Cronaca

Rocco Hunt: “Mi proposero di scrivere l’inno del Napoli, ma non accettai”

Rocco Hunt si è raccontato in un’intervista al Corriere della Sera: dal primo lavoro come pescivendolo a Salerno a quando gli proposero di scrivere l’inno del Napoli. Il rapper ha raccontato della sua infanzia e ha ricordato la sua prima esperienza sul palco di Sanremo. Poi ha menzionato i tanti amici, e raccontato della sua famiglia e di suo figlio, Giovanni.

Il passato da pescivendolo a Salerno

Rocco Pagliarulo, al Corriere ha ricordato il suo primo lavoro come pescivendolo a Salerno. “Mi svegliavo anche alle quattro di mattina, se c’era il mercato. E quando uscivo incontravo i miei amici che tornavano dalla discoteca, che invidia. Ma con quei soldi mi sono prodotto il primo video, che in un mese ha fatto 40 mila visualizzazioni su YouTube e alla fine mi ha chiamato la Sony”.
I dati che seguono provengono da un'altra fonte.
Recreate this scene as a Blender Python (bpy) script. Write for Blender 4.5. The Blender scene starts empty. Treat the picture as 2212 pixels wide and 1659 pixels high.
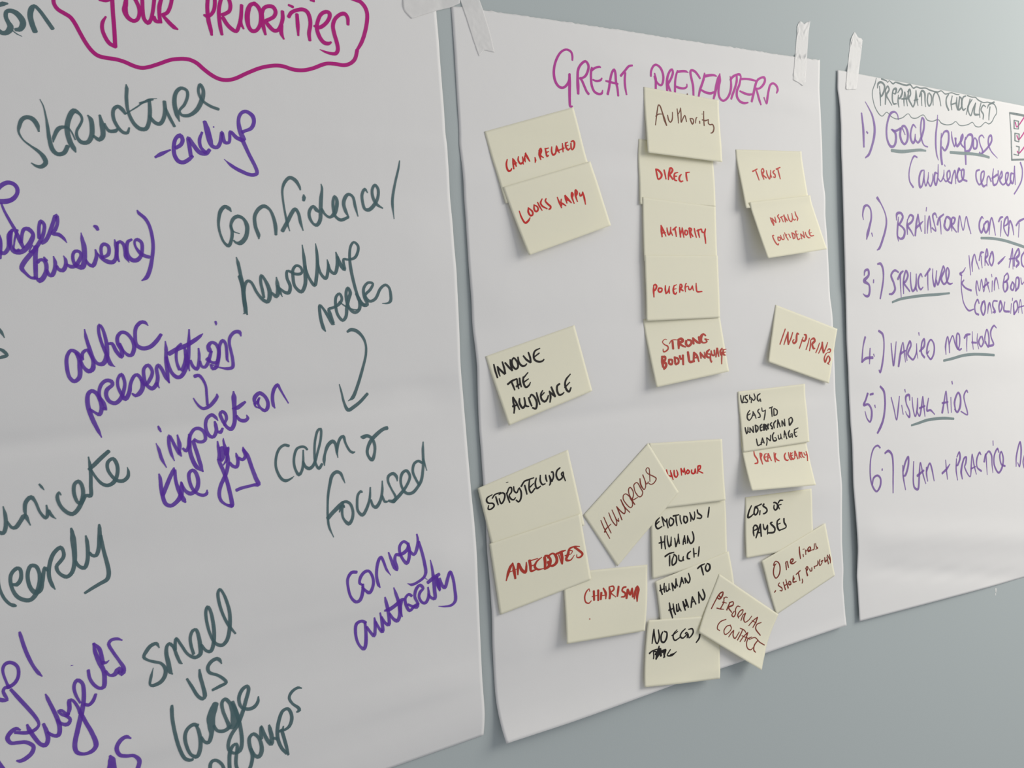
import bpy, math
import numpy as np
from mathutils import Matrix, Vector

# ------------------------------------------------------------------ camera
sc = bpy.context.scene
CAM_ROWS=((0.895930,0.071141,-0.438462),(-0.440150,0.009255,-0.897877),(-0.059818,0.997423,0.039605))
cam_d = bpy.data.cameras.new('camera'); cam = bpy.data.objects.new('camera', cam_d)
sc.collection.objects.link(cam)
m = Matrix([[*CAM_ROWS[0], 0.0], [*CAM_ROWS[1], -1.0], [*CAM_ROWS[2], 1.5], [0, 0, 0, 1]])
cam.matrix_world = m
cam_d.sensor_width = 36.0; cam_d.lens = 36.0 * 1661.0 / 2212.0; cam_d.clip_start = 0.02; cam_d.clip_end = 50
sc.camera = cam

# ------------------------------------------------------------------ light
w = bpy.data.worlds.new('room_light'); sc.world = w; w.use_nodes = True
bg = w.node_tree.nodes['Background']
bg.inputs[0].default_value = (0.83, 0.845, 0.89, 1); bg.inputs[1].default_value = 0.47
def area(name, loc, target, sx, sy, energy, col):
    l = bpy.data.lights.new(name, 'AREA'); l.shape = 'RECTANGLE'; l.size = sx; l.size_y = sy
    l.energy = energy; l.color = col
    o = bpy.data.objects.new(name, l); sc.collection.objects.link(o)
    o.location = loc
    o.rotation_euler = (Vector(target) - Vector(loc)).to_track_quat('-Z', 'Y').to_euler()
    return o
area('window_light', (3.0, -1.65, 2.5), (0.8, 0.0, 1.45), 1.9, 1.6, 61, (1.0, 0.96, 0.89))
sc.view_settings.view_transform = 'Standard'; sc.view_settings.look = 'None'
sc.view_settings.gamma = 1.0; sc.view_settings.use_curve_mapping = False
sc.view_settings.exposure = 0.0
sc.cycles.use_denoising = True
sc.cycles.max_bounces = 8; sc.cycles.transparent_max_bounces = 24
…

Se si guarda indietro sa di essere stato fortunato “Tanti amici hanno preso una direzione sbagliata e hanno pagato con il carcere o con la vita. La strada avrebbe potuto inghiottire anche me, è stata dura, ma le difficoltà mi hanno dato forza, una marcia in più. La nostra era una famiglia umile ma pulita, di lavoratori. Mi ha salvato”.

Rocco Hunt: “Mi proposero di scrivere l’inno del Napoli”

Quando gli venne proposto di scrivere l’inno del Napoli, non se la sentì di accettare questa sfida: “Sarebbe stato un grandissimo onore ma era più giusto che lo facesse un napoletano doc, che se lo sente sulla pelle”.

Nella musica ha tanti amici: da Clementino e Gigi d’Alessio ma anche Jovanotti, fino a Geolier il fenomeno del momento. Ma una volta che smette di suonare, di cantare, Rocco torna a casa dalla sua famiglia.

La famiglia

Rocco, racconta ancora nell’intervista della sua famiglia. “Con Ada siamo amici dall’adolescenza, da quando lavoravo in pescheria. Siamo sposati da 6 anni, oddio no, da 7, se mi sente mi ammazza”. Come tutte le donne si è fatta desiderare, le sono stato appresso per due o tre anni. Poi, quando cominciava a cedere, mi sono fatto desiderare io. Ma ho resistito due mesi”.

Un amore che lo ha fatto diventare padre a 23 anni. Ed è felice di questo. “Sono fortunato. Giovanni detto Giò Giò a sei anni è un bambino sensibile, educato, per niente viziato, frequenta una scuola internazionale a Milano”. Deve solo imparare una cosa: “Non deve spoilerare le mie canzoni in classe. Lui è il mio primo tester…”.